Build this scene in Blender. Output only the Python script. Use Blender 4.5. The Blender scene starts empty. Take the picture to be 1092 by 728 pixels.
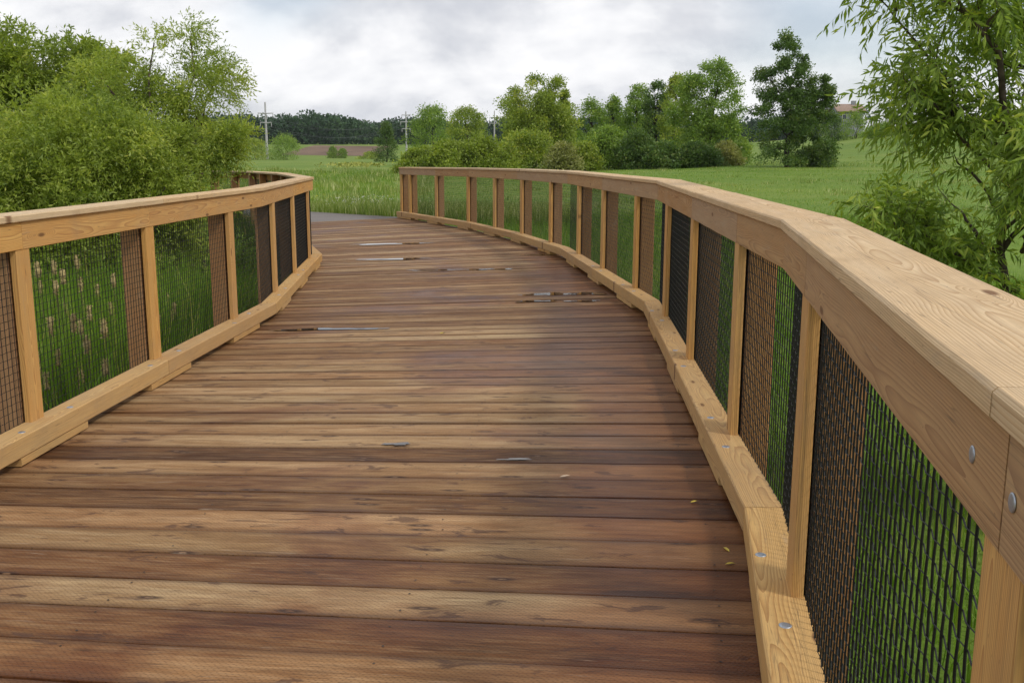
import bpy, math, random
import numpy as np
from mathutils import Vector, Matrix

random.seed(7)
rng = np.random.default_rng(11)
scene = bpy.context.scene
COL = scene.collection
CROSS = 0.0245            # crossfall of the deck, metres per metre to the right

# ------------------------------------------------------------------ helpers
def tag(o, label=None, cat=None, group=None, kind=None):
    if label: o['label'] = label
    if cat: o['category'] = cat
    if group: o['group'] = group
    if kind: o['kind'] = kind
    return o

def empty(name, loc, label, cat, group=None):
    o = bpy.data.objects.new(name, None)
    COL.objects.link(o)
    o.location = loc
    o.empty_display_size = 0.3
    return tag(o, label, cat, group)

def world_origin(o):
    v = Vector((0, 0, 0))
    while o is not None:
        v += o.location
        o = o.parent
    return v

def link_mesh(name, me, mat, parent=None, loc=None):
    o = bpy.data.objects.new(name, me)
    COL.objects.link(o)
    if mat is not None: me.materials.append(mat)
    if parent is not None: o.parent = parent
    if loc is not None: o.location = loc
    return o

def np_mesh(name, V, F, mat, parent=None, attrs=None, smooth=False, loc=None):
    """V (n,3) world coords, F (m,k) faces; coordinates are stored relative to the parent (or loc)."""
    V = np.asarray(V, dtype=np.float64)
    F = np.asarray(F, dtype=np.int32)
    org = world_origin(parent) if parent is not None else Vector((0, 0, 0))
    if loc is not None and parent is None: org = Vector(loc)
    V = V - np.array(org)
    me = bpy.data.meshes.new(name)
    n, (m, k) = len(V), F.shape
    me.vertices.add(n); me.vertices.foreach_set('co', V.astype(np.float32).ravel())
    me.loops.add(m * k); me.loops.foreach_set('vertex_index', F.ravel())
    me.polygons.add(m)
    me.polygons.foreach_set('loop_start', np.arange(0, m * k, k, dtype=np.int32))
    me.polygons.foreach_set('loop_total', np.full(m, k, dtype=np.int32))
    if smooth: me.polygons.foreach_set('use_smooth', np.ones(m, dtype=bool))
    me.update(calc_edges=True)
    for nm, arr in (attrs or {}).items():
        arr = np.asarray(arr, dtype=np.float32)
        if arr.ndim == 1:
            a = me.attributes.new(nm, 'FLOAT', 'POINT'); a.data.foreach_set('value', arr)
        else:
            a = me.attributes.new(nm, 'FLOAT_VECTOR', 'POINT'); a.data.foreach_set('vector', arr.ravel())
    return link_mesh(name, me, mat, parent, loc if parent is None else None)

class MB:
    """collects polygons with wood coordinates (wc) and a random vector (wr)"""
    def __init__(s): s.v = []; s.f = []; s.wc = []; s.wr = []
    def add(s, verts, faces, wc=None, wr=None):
        b = len(s.v)
        s.v += [tuple(p) for p in verts]
        s.f += [tuple(i + b for i in f) for f in faces]
        s.wc += list(wc) if wc is not None else [tuple(p) for p in verts]
        s.wr += list(wr) if wr is not None else [(0, 0, 0)] * len(verts)
    def build(s, name, mat, parent=None, smooth=False, loc=None):
        org = world_origin(parent) if parent is not None else (Vector(loc) if loc is not None else Vector((0, 0, 0)))
        me = bpy.data.meshes.new(name)
        me.from_pydata([(p[0] - org[0], p[1] - org[1], p[2] - org[2]) for p in s.v], [], s.f)
        me.update()
        a = me.attributes.new('wc', 'FLOAT_VECTOR', 'POINT'); a.data.foreach_set('vector', np.array(s.wc, dtype=np.float32).ravel())
        a = me.attributes.new('wr', 'FLOAT_VECTOR', 'POINT'); a.data.foreach_set('vector', np.array(s.wr, dtype=np.float32).ravel())
        if smooth: me.polygons.foreach_set('use_smooth', [True] * len(me.polygons))
        return link_mesh(name, me, mat, parent, loc if parent is None else None)

def zd(x): return CROSS * x

# ------------------------------------------------------------------ node helpers
def new_mat(name):
    m = bpy.data.materials.new(name); m.use_nodes = True
    nt = m.node_tree; nt.nodes.clear()
    return m, nt
def N(nt, t, **kw):
    n = nt.nodes.new(t)
    for k, v in kw.items(): setattr(n, k, v)
    return n
def setin(n, **kw):
    for k, v in kw.items(): n.inputs[k.replace('_', ' ')].default_value = v
def ramp(nt, fac, stops, interp='LINEAR'):
    r = N(nt, 'ShaderNodeValToRGB'); e = r.color_ramp.elements; r.color_ramp.interpolation = interp
    while len(e) < len(stops): e.new(0.5)
    for el, (p, c) in zip(e, stops):
        el.position = p; el.color = (*c, 1) if len(c) == 3 else c
    nt.links.new(fac, r.inputs[0]); return r.outputs[0]
def math_(nt, op, a, b=None, c=None, clamp=False):
    n = N(nt, 'ShaderNodeMath', operation=op, use_clamp=clamp)
    for i, v in enumerate((a, b, c)):
        if v is None: continue
        if isinstance(v, (int, float)): n.inputs[i].default_value = v
        else: nt.links.new(v, n.inputs[i])
    return n.outputs[0]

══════

● Exercise brief
Return, unchanged, the lines from the first line of the material through the line that holds "from mathutils import Vector, Matrix", inclusive, omitting pictures.

● Response
Build this scene in Blender. Output only the Python script. Use Blender 4.5. The Blender scene starts empty. Take the picture to be 1092 by 728 pixels.
import bpy, math, random
import numpy as np
from mathutils import Vector, Matrix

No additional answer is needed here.